◆ Exercise objective: Copy the lines of the data below exactly, starting at the first and stopping after the line that contains "PI = math.pi"; include no pictures.

— Start —

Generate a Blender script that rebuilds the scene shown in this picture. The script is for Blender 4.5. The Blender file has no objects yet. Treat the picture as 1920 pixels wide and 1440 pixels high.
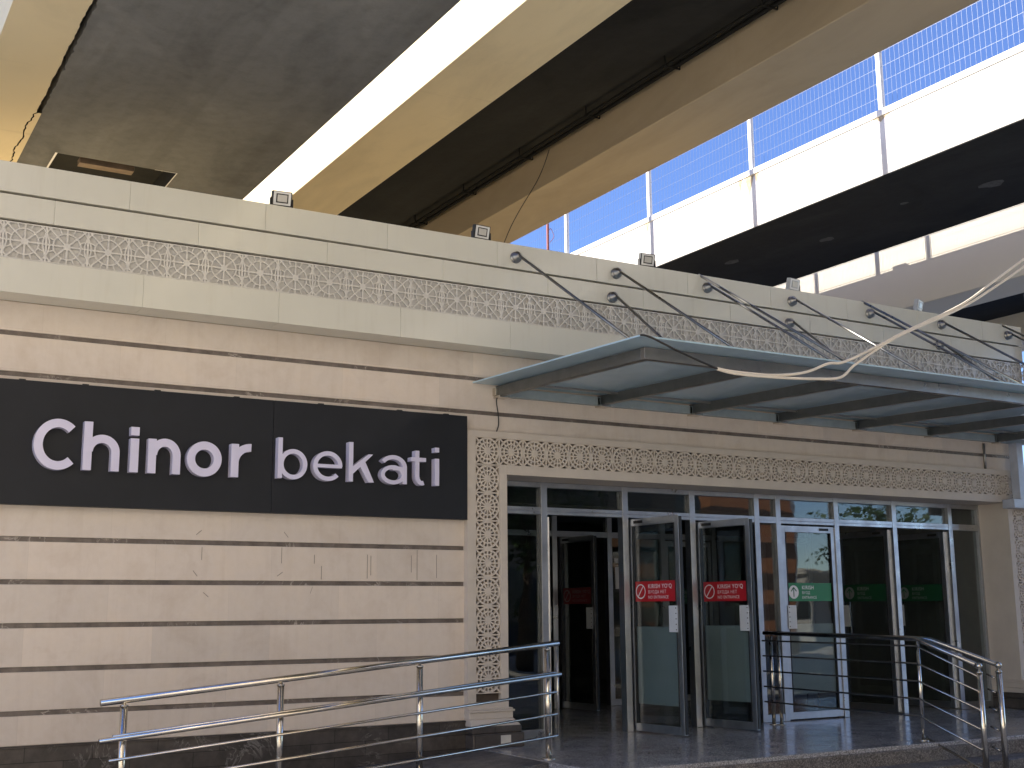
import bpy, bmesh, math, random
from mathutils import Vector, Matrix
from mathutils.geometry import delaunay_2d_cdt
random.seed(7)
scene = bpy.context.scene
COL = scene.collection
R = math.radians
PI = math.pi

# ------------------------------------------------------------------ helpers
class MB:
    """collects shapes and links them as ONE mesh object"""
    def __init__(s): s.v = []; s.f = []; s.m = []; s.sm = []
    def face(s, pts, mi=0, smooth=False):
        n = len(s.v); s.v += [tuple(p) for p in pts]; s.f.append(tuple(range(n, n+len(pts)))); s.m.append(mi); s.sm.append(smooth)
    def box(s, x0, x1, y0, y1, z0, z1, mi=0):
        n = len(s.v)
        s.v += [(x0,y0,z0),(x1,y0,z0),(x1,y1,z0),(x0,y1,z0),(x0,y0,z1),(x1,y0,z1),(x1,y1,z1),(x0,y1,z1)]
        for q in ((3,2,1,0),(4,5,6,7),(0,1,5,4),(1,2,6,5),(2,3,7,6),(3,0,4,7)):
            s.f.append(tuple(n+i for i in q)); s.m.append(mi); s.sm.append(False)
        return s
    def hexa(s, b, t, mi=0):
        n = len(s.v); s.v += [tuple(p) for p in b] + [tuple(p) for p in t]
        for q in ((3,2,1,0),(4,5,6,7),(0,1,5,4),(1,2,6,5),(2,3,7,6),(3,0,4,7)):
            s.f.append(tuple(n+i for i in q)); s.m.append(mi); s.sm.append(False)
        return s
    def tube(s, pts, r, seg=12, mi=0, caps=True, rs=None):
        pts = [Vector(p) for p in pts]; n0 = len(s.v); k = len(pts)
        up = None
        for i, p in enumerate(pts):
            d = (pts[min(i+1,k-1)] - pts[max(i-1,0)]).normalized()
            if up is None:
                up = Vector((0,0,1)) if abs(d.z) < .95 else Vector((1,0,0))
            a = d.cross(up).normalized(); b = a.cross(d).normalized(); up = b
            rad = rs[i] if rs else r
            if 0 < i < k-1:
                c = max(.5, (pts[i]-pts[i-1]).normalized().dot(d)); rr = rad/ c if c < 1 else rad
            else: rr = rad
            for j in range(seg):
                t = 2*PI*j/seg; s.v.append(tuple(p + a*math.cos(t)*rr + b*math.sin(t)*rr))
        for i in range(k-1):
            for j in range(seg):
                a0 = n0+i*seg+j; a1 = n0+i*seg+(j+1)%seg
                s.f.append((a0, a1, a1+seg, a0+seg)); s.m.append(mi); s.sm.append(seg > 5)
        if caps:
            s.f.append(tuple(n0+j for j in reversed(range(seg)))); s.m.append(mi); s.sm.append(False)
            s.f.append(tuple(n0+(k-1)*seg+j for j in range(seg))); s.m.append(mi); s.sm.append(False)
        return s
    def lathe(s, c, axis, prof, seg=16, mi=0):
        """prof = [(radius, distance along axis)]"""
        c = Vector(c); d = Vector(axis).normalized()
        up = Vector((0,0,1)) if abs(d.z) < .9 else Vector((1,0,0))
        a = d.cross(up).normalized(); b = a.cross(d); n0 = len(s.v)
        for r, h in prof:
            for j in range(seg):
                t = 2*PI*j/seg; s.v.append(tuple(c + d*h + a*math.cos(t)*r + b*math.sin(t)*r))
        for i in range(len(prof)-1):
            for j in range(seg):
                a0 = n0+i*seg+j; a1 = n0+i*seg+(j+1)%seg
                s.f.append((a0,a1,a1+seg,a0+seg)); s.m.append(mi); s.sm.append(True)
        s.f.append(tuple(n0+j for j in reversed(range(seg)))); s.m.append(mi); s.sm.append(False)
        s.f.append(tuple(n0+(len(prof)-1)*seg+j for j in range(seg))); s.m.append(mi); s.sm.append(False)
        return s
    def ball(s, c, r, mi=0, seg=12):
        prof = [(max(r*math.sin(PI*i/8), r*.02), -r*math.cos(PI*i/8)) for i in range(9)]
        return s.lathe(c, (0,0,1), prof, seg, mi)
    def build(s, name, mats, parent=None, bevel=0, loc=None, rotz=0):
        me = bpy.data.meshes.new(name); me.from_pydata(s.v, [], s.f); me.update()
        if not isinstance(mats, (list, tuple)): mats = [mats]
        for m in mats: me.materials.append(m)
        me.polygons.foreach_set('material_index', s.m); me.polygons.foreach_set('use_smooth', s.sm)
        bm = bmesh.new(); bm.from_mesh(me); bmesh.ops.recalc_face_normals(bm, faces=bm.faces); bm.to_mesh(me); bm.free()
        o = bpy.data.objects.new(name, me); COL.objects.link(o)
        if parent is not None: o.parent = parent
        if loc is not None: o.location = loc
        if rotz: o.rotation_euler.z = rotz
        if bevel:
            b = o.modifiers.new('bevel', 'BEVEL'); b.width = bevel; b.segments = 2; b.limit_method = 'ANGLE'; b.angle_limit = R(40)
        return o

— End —

◆ Exercise response:
Generate a Blender script that rebuilds the scene shown in this picture. The script is for Blender 4.5. The Blender file has no objects yet. Treat the picture as 1920 pixels wide and 1440 pixels high.
import bpy, bmesh, math, random
from mathutils import Vector, Matrix
from mathutils.geometry import delaunay_2d_cdt
random.seed(7)
scene = bpy.context.scene
COL = scene.collection
R = math.radians
PI = math.pi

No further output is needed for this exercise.